2 – En comptant le P. Adam. (G.A.)

 

 

 

 

à M. de La Chalotais.

 

A Ferney, le 28 Février 1763.

 

 

          J’aimerais beaucoup mieux, monsieur, que vous m’eussiez fait l’honneur de m’envoyer votre ouvrage imprimé plutôt que manuscrit ; le public en jouirait déjà. Je crois très sincèrement que c’est un des meilleurs présents qu’on puisse lui faire.

 

          J’ai été obligé de me faire lire presque tout votre mémoire, parce que je deviens un peu aveugle, à la suite d’une grande fluxion qui m’est tombée sur les yeux.

 

          Je ne puis trop vous remercier, monsieur, de me donner un avant-goût de ce que vous destinez à la France. Pour former des enfants, vous commencez par former des hommes.

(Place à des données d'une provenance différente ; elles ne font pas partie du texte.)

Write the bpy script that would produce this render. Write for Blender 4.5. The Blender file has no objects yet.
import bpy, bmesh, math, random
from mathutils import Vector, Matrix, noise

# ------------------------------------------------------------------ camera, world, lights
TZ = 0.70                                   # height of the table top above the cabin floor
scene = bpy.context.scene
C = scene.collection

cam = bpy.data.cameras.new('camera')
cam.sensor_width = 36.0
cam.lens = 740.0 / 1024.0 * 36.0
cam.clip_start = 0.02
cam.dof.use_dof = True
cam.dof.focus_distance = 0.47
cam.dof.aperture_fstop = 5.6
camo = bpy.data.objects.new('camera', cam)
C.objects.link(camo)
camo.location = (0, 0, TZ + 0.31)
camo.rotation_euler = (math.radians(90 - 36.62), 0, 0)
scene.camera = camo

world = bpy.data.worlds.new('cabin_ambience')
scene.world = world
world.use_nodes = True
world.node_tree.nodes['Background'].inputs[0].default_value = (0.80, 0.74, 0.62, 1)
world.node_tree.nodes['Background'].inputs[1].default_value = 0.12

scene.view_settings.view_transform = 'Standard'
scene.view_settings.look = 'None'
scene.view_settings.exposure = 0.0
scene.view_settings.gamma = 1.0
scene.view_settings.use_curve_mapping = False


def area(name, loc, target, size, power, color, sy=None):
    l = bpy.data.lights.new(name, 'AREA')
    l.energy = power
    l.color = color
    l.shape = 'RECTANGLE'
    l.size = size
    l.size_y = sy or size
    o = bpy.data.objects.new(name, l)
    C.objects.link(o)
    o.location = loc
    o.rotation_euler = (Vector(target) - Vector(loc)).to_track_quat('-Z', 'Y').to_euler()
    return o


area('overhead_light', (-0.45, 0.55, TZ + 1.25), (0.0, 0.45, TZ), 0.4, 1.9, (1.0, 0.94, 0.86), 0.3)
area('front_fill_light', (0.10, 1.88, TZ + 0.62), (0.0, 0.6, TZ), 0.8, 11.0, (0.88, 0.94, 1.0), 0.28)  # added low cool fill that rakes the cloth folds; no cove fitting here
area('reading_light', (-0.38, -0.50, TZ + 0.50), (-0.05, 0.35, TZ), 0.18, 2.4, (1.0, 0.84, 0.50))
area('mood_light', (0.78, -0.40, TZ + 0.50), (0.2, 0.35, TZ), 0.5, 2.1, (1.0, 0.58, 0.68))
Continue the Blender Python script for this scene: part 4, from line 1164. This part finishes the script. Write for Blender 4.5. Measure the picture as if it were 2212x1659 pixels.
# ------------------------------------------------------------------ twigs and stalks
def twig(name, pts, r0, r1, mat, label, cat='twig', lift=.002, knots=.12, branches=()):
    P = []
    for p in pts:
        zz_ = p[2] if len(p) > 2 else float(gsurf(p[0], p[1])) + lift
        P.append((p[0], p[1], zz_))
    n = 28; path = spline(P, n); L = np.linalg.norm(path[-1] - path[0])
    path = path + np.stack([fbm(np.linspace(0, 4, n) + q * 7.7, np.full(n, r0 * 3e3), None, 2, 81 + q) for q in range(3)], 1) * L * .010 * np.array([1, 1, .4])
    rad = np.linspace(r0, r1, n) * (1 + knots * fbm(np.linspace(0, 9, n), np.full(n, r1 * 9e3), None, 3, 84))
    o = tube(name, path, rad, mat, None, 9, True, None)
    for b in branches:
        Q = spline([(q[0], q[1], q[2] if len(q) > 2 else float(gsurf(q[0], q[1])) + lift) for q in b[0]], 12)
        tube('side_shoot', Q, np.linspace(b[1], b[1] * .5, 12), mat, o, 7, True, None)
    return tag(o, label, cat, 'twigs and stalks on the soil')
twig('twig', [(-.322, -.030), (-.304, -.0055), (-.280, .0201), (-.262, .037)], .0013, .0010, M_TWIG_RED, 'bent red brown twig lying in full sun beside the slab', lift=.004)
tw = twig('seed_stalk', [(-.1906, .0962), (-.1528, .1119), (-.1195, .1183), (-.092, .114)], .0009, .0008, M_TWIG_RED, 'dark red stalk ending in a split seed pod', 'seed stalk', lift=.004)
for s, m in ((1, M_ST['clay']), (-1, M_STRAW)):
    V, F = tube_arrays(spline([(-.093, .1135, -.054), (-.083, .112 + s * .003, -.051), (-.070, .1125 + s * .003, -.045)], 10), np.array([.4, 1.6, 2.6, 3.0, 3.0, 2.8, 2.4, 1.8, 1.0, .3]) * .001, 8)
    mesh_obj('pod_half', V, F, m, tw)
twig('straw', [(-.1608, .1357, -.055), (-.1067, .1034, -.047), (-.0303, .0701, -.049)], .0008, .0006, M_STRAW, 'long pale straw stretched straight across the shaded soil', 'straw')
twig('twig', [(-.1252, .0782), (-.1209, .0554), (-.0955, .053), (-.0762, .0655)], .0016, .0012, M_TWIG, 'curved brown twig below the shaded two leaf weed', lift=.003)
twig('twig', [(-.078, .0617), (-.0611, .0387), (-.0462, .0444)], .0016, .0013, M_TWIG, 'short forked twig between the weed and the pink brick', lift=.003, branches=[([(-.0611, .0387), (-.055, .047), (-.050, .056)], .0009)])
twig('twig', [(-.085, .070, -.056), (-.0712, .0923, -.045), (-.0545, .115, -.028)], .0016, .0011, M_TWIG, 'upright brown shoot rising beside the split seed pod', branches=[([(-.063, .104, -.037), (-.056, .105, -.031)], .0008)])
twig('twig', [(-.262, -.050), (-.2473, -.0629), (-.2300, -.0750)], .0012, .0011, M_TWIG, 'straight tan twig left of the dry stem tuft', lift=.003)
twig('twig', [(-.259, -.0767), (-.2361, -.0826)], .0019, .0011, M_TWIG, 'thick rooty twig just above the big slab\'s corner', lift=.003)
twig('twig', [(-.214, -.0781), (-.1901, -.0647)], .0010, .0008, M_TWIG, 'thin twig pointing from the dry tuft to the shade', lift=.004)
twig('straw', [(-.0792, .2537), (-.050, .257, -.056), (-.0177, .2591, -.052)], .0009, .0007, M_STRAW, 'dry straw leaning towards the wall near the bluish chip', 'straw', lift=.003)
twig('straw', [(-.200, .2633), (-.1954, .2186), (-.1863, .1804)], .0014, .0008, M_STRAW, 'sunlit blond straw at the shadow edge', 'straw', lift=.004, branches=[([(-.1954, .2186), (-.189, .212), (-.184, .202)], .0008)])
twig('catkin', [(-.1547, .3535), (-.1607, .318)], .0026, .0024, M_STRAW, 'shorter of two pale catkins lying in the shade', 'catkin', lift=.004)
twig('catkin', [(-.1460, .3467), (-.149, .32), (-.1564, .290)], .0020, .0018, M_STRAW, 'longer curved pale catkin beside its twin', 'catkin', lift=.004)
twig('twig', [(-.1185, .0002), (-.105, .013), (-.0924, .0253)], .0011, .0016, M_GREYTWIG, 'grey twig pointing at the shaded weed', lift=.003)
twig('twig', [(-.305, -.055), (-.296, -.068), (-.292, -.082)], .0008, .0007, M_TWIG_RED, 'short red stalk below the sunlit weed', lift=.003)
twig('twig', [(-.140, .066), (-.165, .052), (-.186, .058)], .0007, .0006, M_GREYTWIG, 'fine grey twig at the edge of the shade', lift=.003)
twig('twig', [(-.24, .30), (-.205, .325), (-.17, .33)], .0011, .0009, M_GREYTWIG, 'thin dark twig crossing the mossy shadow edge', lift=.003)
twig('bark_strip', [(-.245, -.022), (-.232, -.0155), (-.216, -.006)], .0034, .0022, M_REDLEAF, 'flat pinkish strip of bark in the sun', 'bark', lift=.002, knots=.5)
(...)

Vous intitulez l’ouvrage : Essai d’un plan d’études pour les collèges (1) ; et moi je l’intitule : Instruction d’un homme d’Etat, pour éclairer toutes les conditions. Je trouve toutes vos vues utiles. Que je vous sais bon gré, monsieur, de vouloir que ceux qui instruisent les enfants en aient eux-mêmes ! ils sentent certainement mieux que les célibataires comment il faut instruire l’enfance et la jeunesse. Je vous remercie de proscrire l’étude chez les laboureurs. Moi, qui cultive la terre, je vous présente requête pour avoir des manœuvres, et non des clercs tonsurés. Envoyez-moi surtout des frères ignorantins pour conduire mes charrues, ou pour les atteler. Je tâche de réparer sur la fin de ma vie l’inutilité dont j’ai été au monde ; j’expie mes vaines occupations en défrichant des terres qui n’avaient rien porté depuis des siècles. Il y a dans Paris trois ou quatre cents barbouilleurs de papier, aussi inutiles que moi, qui devraient bien faire la même pénitence.

 

          Vous faites bien de l’honneur à Jean-Jacques de réfuter son ridicule paradoxe (2), qu’il faut exclure l’histoire de l’éducation des enfants ; mais vous rendez bien justice à M. Clairaut, en recommandant ses Eléments de Géométrie, qui sont trop négligés par les maîtres, et qui mèneraient les enfants par la route que la nature a indiquée elle-même. Il n’y aura point de père de famille qui ne regarde votre livre comme le meuble le plus nécessaire de sa maison, et il servira de règle à tous ceux qui se mêleront d’enseigner. Vous vous élevez partout au-dessus de votre matière. Je ne sais pas pourquoi vous mettez le livre de M. Vattel (3) au rang des livres nécessaires. Je n’avais regardé son livre que comme une copie assez médiocre, et vous me le ferez relire.

 

          Je m’en tiens, pour la religion, à ce que vous dites avec l’abbé Gédoyn, et même à ce que vous ne dites pas. La religion la plus simple et la plus sensiblement fondée sur la loi naturelle est sans doute la meilleure.

 

          Je vous rends compte, monsieur, avec autant de bonne foi que de reconnaissance, de l’impression que votre mémoire m’a faite. A présent que m’ordonnez-vous ? voulez-vous que je vous renvoie le manuscrit ? voulez-vous me permettre qu’on l’imprime dans les pays étrangers ? J’obéirai exactement à vos ordres. Votre confiance m’honore autant qu’elle m’est chère.

 

          Je ne suis point du tout de votre avis sur le style ; je trouve qu’il est ce qu’il doit être, convenable à votre place et à la matière que vous traitez. Malheur à ceux qui cherchent des phrases et de l’esprit, et qui veulent éblouir par des épigrammes, quand il faut être solide !

 

          Ne mettez-vous pas en titre les matières que vous avez mises en marge ? Cela délasse les yeux et repose l’esprit.

 

          Je suis bien faible, bien vieux, bien malade ; mais je défie qu’on soit plus sensible à votre mérite que moi. Je ne peux vous exprimer avec combien de respect et d’estime j’ai l’honneur d’être, etc.

 

 

1 – Essai d’éducation nationale, ou Plan d’études pour la jeunesse. (G.A.)